The first was that the concept of Earl Baker having a mistress originates among the staff working at the hotel. They know that a woman is living there free of charge in a suite of rooms on the seventh floor. They are also aware that Earl gives this woman money regularly. If this is the basis of the story, then there is an alternative explanation. Myla Baker, T.B.’s sister, lived at the Gunter in San Antonio.

On May 8, 1933, she moved to the Baker Hotel in Mineral Wells. She occupied a suite on the seventh floor using rooms 714, 716, and 718. These are the same rooms where the “mistress” was supposed to have occupied. Myla would take trips alone to Europe and buy items to decorate the different hotels.

When T.B. gave the Baker hotel to Earl, he had Earl agree to make up a trust for his sister, Myla, agreeing to pay her $9,000 a year from the dividends of the Gunter Hotel.
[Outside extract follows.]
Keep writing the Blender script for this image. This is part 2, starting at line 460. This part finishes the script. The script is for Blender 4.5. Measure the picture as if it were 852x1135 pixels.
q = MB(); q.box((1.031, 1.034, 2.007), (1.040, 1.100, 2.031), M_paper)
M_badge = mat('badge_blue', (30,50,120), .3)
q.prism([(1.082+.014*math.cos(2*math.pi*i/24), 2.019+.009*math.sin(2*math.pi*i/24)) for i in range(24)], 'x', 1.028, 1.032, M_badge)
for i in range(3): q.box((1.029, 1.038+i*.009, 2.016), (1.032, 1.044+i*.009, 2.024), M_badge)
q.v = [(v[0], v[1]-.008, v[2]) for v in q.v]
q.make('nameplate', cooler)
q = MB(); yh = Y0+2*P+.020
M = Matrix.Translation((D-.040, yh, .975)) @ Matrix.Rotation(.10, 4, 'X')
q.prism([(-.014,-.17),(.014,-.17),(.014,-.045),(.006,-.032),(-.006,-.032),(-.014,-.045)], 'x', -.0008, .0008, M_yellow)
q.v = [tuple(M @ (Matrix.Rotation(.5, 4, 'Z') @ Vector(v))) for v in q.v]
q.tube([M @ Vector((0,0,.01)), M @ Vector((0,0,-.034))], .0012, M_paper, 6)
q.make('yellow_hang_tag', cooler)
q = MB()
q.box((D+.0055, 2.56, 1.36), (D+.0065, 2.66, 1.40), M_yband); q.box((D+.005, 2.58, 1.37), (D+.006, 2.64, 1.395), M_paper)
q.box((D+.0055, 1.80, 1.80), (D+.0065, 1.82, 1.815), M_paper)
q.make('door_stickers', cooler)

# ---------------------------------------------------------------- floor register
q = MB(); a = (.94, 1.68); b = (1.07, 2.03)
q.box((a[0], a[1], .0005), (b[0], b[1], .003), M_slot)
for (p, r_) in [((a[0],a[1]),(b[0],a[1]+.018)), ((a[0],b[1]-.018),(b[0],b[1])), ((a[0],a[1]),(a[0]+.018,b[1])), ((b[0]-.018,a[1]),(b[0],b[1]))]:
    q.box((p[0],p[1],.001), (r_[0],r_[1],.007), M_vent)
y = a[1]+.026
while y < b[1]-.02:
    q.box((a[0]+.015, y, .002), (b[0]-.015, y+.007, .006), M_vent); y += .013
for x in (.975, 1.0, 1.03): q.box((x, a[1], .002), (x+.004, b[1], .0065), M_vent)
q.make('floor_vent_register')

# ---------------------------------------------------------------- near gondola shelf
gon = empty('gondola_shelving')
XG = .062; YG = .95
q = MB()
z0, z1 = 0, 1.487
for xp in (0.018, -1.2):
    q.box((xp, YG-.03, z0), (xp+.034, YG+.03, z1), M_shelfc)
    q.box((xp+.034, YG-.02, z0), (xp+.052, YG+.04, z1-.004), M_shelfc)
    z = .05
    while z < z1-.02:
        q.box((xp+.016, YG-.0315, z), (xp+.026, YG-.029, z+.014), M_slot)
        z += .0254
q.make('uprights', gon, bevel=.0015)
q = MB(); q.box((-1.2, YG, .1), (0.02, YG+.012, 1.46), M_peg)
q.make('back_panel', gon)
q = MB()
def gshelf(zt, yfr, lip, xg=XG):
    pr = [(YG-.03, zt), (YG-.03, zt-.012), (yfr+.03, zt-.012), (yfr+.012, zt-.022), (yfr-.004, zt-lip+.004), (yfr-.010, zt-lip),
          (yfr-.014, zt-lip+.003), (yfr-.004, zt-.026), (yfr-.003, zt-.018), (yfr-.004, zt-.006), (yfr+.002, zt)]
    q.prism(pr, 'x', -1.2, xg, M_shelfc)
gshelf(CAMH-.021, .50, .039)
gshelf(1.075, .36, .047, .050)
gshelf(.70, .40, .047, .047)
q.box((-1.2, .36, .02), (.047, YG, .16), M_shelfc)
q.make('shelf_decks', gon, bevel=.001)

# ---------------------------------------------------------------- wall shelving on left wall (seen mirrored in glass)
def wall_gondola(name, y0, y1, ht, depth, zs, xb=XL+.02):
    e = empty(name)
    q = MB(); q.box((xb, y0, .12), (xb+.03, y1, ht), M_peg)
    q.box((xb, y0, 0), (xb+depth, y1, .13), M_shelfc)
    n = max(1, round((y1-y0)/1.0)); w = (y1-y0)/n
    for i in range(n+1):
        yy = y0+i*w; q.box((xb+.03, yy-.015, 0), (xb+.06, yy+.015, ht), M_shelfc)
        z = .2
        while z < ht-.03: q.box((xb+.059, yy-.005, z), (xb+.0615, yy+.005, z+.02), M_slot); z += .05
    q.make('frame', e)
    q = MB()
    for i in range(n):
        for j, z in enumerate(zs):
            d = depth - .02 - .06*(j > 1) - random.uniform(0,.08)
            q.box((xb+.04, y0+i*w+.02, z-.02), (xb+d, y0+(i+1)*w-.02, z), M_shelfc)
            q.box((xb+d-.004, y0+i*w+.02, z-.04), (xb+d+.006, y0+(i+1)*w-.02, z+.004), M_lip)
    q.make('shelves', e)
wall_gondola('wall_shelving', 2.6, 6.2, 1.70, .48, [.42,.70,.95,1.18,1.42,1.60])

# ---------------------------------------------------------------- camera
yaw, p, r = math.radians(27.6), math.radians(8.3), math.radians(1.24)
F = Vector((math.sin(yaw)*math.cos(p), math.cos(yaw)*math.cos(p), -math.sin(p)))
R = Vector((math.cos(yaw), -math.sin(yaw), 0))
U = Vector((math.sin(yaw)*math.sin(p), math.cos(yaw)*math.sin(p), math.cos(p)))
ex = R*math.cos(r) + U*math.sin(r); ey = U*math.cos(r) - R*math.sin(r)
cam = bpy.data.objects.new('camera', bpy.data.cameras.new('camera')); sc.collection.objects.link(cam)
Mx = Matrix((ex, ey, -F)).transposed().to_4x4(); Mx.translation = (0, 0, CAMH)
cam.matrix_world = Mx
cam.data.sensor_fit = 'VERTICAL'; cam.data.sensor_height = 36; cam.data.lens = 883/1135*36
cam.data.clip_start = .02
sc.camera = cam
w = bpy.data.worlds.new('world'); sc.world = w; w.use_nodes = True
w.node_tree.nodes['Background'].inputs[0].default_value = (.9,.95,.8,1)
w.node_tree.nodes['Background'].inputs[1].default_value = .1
Myla stayed at the hotel until she died in 1950, thus ruling out the possibility of a mistress living in those rooms during those years.

In 1950 Earl would have been 75 years old and was then living in San Antonio. These facts do not make the mistress story very probable. So what about Virginia Brown? Historical records show that three women were living in Mineral Wells under that name. None of them were residing at the Baker Hotel. In the 1940s, a Virginia Brown was living on Mistletoe Street. She was widowed and was 57 years old. The other two women with that name were married and living with their husbands in the 1930s. Despite this, there is no documentation of any sort of event related to suicide, or anything similar, ever happening at the Baker Hotel in Mineral Wells. However, there were such events at the Baker Hotel in downtown Dallas.